If our need is to eat we can satisfy it immediately via the labour intensive method of picking apples from trees or berries from bushes. Obviously this source of food would sustain very many less people on much more monotonous diets than we have today. We are able to eat more and better because we have capital which enables us not only to produce and consume more but also to produce and consume things we couldn’t have before with purely labour intensive methods.

Thus, to borrow Murray Rothbard’s example, Robinson Crusoe could pick 20 berries per hour from a bush by hand but could shake 50 berries out in an hour with a stick. Alternatively Crusoe could make the milling stone, grind the flour, and undertake the other capital production needed to make a loaf of bread. He could enjoy something he couldn’t enjoy in any quantity at all previously.

But making the stick or the milling stone will take time, time we cannot spend either picking berries or relaxing. We must forgo an act of consumption, either of berries or of leisure. We must save, in other words. This is the essential truth of capital accumulation; it comes from saving.

So does maintenance of the capital stock.

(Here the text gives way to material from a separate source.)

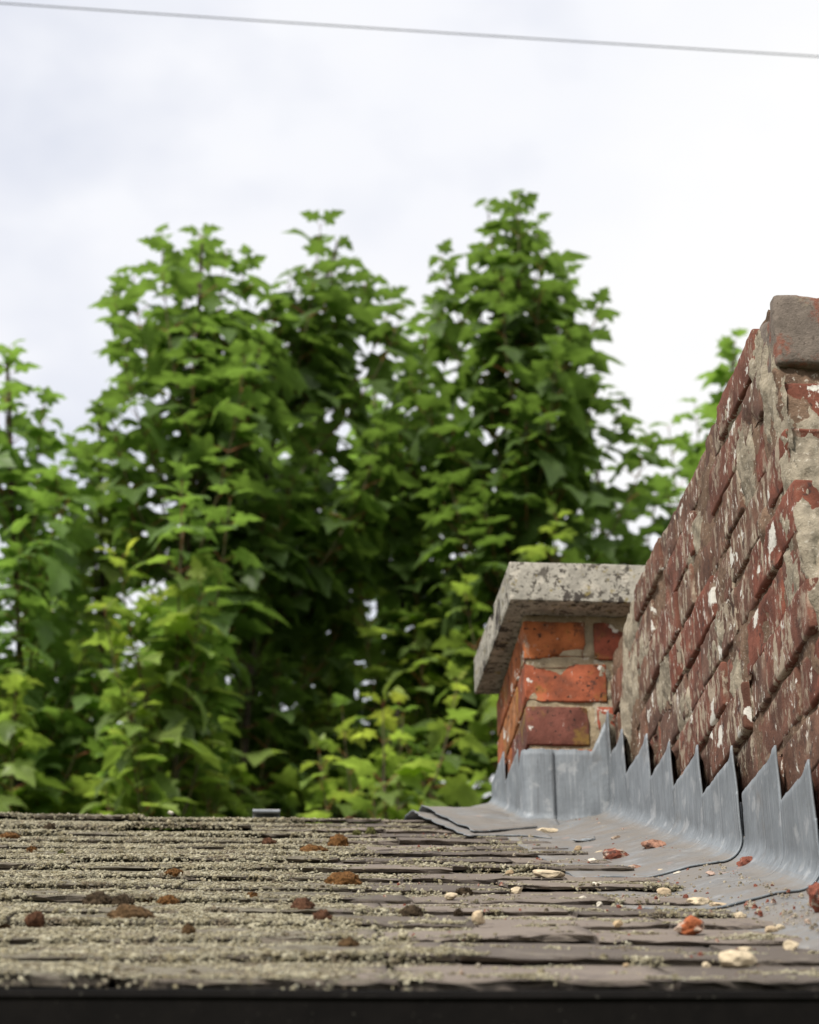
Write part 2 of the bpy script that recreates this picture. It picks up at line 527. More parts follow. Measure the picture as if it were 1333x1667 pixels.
# ---- lichen crust on the slates: tens of thousands of crumbs, one mass
def dome_cloud(P, N, rad, hgt, seg=5):
    """many small irregular domes; P points, N unit normals, rad and hgt arrays"""
    n = len(P)
    up = N / np.linalg.norm(N, axis=1, keepdims=True)
    a = np.cross(up, np.array([0.3, 1.0, 0.2])); a /= np.linalg.norm(a, axis=1, keepdims=True)
    b = np.cross(up, a)
    ph = rng.uniform(0, 6.28, n)
    vs = [P + up * hgt[:, None]]
    for ring, (rr, hh) in enumerate(((0.72, 0.62), (1.0, -0.25))):
        for i in range(seg):
            an = ph + i * 2 * math.pi / seg + ring * 0.5
            rj = rad * rr * rng.uniform(0.5, 1.5, n)
            hj = hgt * (hh + rng.uniform(-0.2, 0.2, n))
            vs.append(P + a * (np.cos(an) * rj)[:, None] + b * (np.sin(an) * rj)[:, None] + up * hj[:, None])
    V = np.stack(vs, 1).reshape(-1, 3)
    m = 1 + 2 * seg
    t = []
    for i in range(seg):
        j = (i + 1) % seg
        t.append((0, 1 + i, 1 + j))
        t.append((1 + i, 1 + seg + i, 1 + seg + j))
        t.append((1 + i, 1 + seg + j, 1 + j))
    t = np.array(t)
    F = (t[None] + (np.arange(n) * m)[:, None, None]).reshape(-1, 3)
    return V, F

def big_mesh(name, V, F, m, smooth=True, tone=None):
    me = bpy.data.meshes.new(name)
    me.vertices.add(len(V)); me.vertices.foreach_set('co', V.astype(np.float32).ravel())
    me.loops.add(len(F) * 3); me.loops.foreach_set('vertex_index', F.astype(np.int32).ravel())
    me.polygons.add(len(F)); me.polygons.foreach_set('loop_start', np.arange(0, len(F) * 3, 3, dtype=np.int32))
    me.polygons.foreach_set('use_smooth', np.full(len(F), smooth))
    me.materials.append(m)
    if tone is not None:
        at = me.attributes.new('tone', 'FLOAT', 'POINT')
        at.data.foreach_set('value', tone.astype(np.float32))
    me.update(); me.validate()
    return me

LP, LN, LR, LH = [], [], [], []
rl = random.Random(5)
for (M, w, th, k, xc, s0) in slates:
    if xc < -0.75: continue
    M3 = M.to_3x3()
    nrm = M3 @ Vector((0, 0, 1)); fr = M3 @ Vector((0, -0.8, 0.6))
    cnt = int(w * G * 118000 * (1.0 if xc > -0.45 else 0.6) * (1.15 if k < 5 else 0.9))
    for _ in range(cnt):
        lx = rl.uniform(-0.5, 0.5) * w
        ly = rl.uniform(-0.014, G + 0.004)
        wx = xc + lx
        d = 0.38 * (1 - sstep(-0.05, 0.25, wx)) - 0.185
        d += 0.75 * fbm((wx * 11, (s0 + ly) * 19, 3.0), 4)
        d += 0.22 * fbm((wx * 60, (s0 + ly) * 60, 7.0), 2)
        if d < -0.03 + 0.14 * rl.random(): continue
        if ly < 0.003:
            if d < 0.02 + 0.1 * rl.random() or (k == 0 and rl.random() < 0.8): continue
            p = M @ Vector((lx, rl.uniform(-0.005, 0.001), -rl.random() * (th + 0.002) + 0.001))
            nn = fr
        else:
            p = M @ Vector((lx, ly, 0)); nn = nrm
        r_ = 0.0008 + 0.0016 * rl.random() ** 2.0 + 0.0008 * max(0, d)
        if rl.random() < 0.03: r_ *= rl.uniform(1.3, 2.2)
        LP.append(p); LN.append(nn); LR.append(r_); LH.append(r_ * rl.uniform(0.3, 0.85))
V, F = dome_cloud(np.array(LP), np.array(LN), np.array(LR) * 1.08, np.array(LH) * 1.05, 4)
tone = np.repeat(np.clip(rng.normal(0.5, 0.22, len(LP)), 0, 1), 9)
lich = obj('lichen_crust', big_mesh('lichen_crust', V, F, M_LICHEN, False, tone), roof)
tag(lich, kind='stuff')
print('lichen crumbs', len(LP))

# ---- gutter along the eave: a box gutter with a rolled front rim, and the fascia behind it
def sweep_x(name, prof, x0, x1, nx, m, closed=True, smooth=True, wob=0.0):
    V, F = [], []
    n = len(prof)
    for i in range(nx + 1):
        x = x0 + (x1 - x0) * i / nx
        for j, (y, z) in enumerate(prof):
            V.append((x, y + wob * fbm((x * 3, j, 0), 2), z + wob * fbm((x * 4, 0, 7), 2)))
    for i in range(nx):
        for j in range(n if closed else n - 1):
            a = i * n + j; b = i * n + (j + 1) % n
            F.append((a, b, b + n, a + n))
    if closed:
        F.append(tuple(range(n))[::-1]); F.append(tuple(nx * n + j for j in range(n)))
    return mesh(name, V, F, [m], smooth)
gy, gz = EAVE_Y - 0.055, EAVE_Z - 0.0185
prof = [(gy, gz), (gy - 0.003, gz - 0.0015), (gy - 0.004, gz - 0.006), (gy - 0.002, gz - 0.0085), (gy - 0.002, gz - 0.060), (gy + 0.004, gz - 0.066),
        (gy + 0.10, gz - 0.066), (gy + 0.103, gz - 0.060), (gy + 0.103, gz - 0.004), (gy + 0.1005, gz - 0.004), (gy + 0.1005, gz - 0.060),
        (gy + 0.004, gz - 0.0625), (gy + 0.001, gz - 0.058), (gy + 0.001, gz - 0.004)]
gut = obj('gutter', sweep_x('gutter', prof, X_LEFT - 0.1, 1.05, 40, M_GUTTER, True, False, 0.0008), house)
obj('fascia', boxmesh('fascia', X_LEFT, WALL_X - 0.006, EAVE_Y + 0.052, EAVE_Y + 0.075, EAVE_Z - 0.16, EAVE_Z - 0.03, M_TIMBER), house)

# ================================================================== bricks
def ticks(l, n, rad):
    e = min(rad, l * 0.2)
    return [-l / 2, -l / 2 + e * 0.45] + [-l / 2 + e + (l - 2 * e) * i / (n - 4) for i in range(n - 3)] + [l / 2 - e * 0.45, l / 2]

def block(lx, ly, lz, nx, ny, nz, rad):
    idx, V, F = {}, [], []
    tx, ty, tz = ticks(lx, nx, rad), ticks(ly, ny, rad), ticks(lz, nz, rad)
    def vid(i, j, k):
        if (i, j, k) not in idx:
            idx[(i, j, k)] = len(V)
            V.append(Vector((tx[i], ty[j], tz[k])))
        return idx[(i, j, k)]
    for i in range(nx):
        for j in range(ny):
            F.append((vid(i, j, 0), vid(i, j + 1, 0), vid(i + 1, j + 1, 0), vid(i + 1, j, 0)))
            F.append((vid(i, j, nz), vid(i + 1, j, nz), vid(i + 1, j + 1, nz), vid(i, j + 1, nz)))
    for i in range(nx):
        for k in range(nz):
            F.append((vid(i, 0, k), vid(i + 1, 0, k), vid(i + 1, 0, k + 1), vid(i, 0, k + 1)))
            F.append((vid(i, ny, k), vid(i, ny, k + 1), vid(i + 1, ny, k + 1), vid(i + 1, ny, k)))
    for j in range(ny):
        for k in range(nz):
            F.append((vid(0, j, k), vid(0, j, k + 1), vid(0, j + 1, k + 1), vid(0, j + 1, k)))
            F.append((vid(nx, j, k), vid(nx, j + 1, k), vid(nx, j + 1, k + 1), vid(nx, j, k + 1)))
    return V, F

def rough_block(lx, ly, lz, seed, rad=0.006, amp=0.003, res=0.012, fine=0.0012, freq=22.0):
    nx, ny, nz = (max(3, round(l / res)) + 4 for l in (lx, ly, lz))
    V, F = block(lx, ly, lz, nx, ny, nz, rad)
    h = Vector((lx / 2 - rad, ly / 2 - rad, lz / 2 - rad))
    out = []
    for p in V:
        q = Vector((max(-h.x, min(h.x, p.x)), max(-h.y, min(h.y, p.y)), max(-h.z, min(h.z, p.z))))
        d = p - q
        if d.length > 1e-9:
            d.normalize()
            p = q + d * rad
        else:
            a_ = (abs(p.x) / lx, abs(p.y) / ly, abs(p.z) / lz)
            d = Vector((0, 0, 0)); m_ = a_.index(max(a_)); d[m_] = math.copysign(1, p[m_])
        s = Vector((p.x * freq + seed, p.y * freq, p.z * freq + seed * 1.7))
        p = p + d * (amp * fbm(s, 3) + fine * fbm(s * 5.1, 2))
        # hollow spalls
        sp = fbm(s * 0.55 + Vector((9, 3, 1)), 2)
        if sp > 0.45: p = p - d * min(0.006, (sp - 0.45) * 0.03)
        out.append(p)
    return out, F

def brick(parent, x0, x1, y0, y1, z0, z1, m, col, seed, rad=0.006, amp=0.0028, tw=0.01):
    V, F = rough_block(x1 - x0, y1 - y0, z1 - z0, seed, rad, amp)
    M = Matrix.Translation(((x0 + x1) / 2, (y0 + y1) / 2, (z0 + z1) / 2 + CAM_Z)) @ Matrix.Rotation(tw * rb.gauss(0, 1), 4, 'Z') @ Matrix.Rotation(tw * 0.5 * rb.gauss(0, 1), 4, 'X')
    return obj('brick', mesh('brick', V, F, [m], True), parent, M, col)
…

To borrow from Rothbard again, a truck with a working life of fifteen years which makes 3,000 trips can be said to be using up 1/3,000 of itself each time it participates in the transformation of bread from ‘higher order’ wholesale to ‘first order’ sandwich. If saving is not undertaken to allow for the replacement of the truck at the end of the fifteen years this production process will cease. The capital, the truck, will have been consumed in every loaf it carried on those 3,000 journeys.

This is why countries that grow rich are those that save; they accumulate the capital per worker which enables them to produce ever greater amounts. In the late 18th century British textile workers earned six times what Indian textile workers earned because they had the capital goods to make them six times more productive. This is why we see saving nations in the Far East becoming wealthier as we wonder how our current standard of living will be maintained.

Britain, meanwhile, has some of the lowest savings rates even in the generally savings-averse developed world. We are seemingly attached to the Keynesian idea that consumption, rather than something we do when we are rich, is something we do to become rich. We have a government which can hand out leaflets on budget day telling savers they are on their side while turning a blind eye to quantitative easing and 0.5 percent base rates.

The result is that by deskilling and capital consumption we have become a lower productivity, lower wage economy. There is only a puzzle because we are reluctant to face this grim truth. Greece was recently reclassified as an emerging market. Might Britain be on its way to joining her?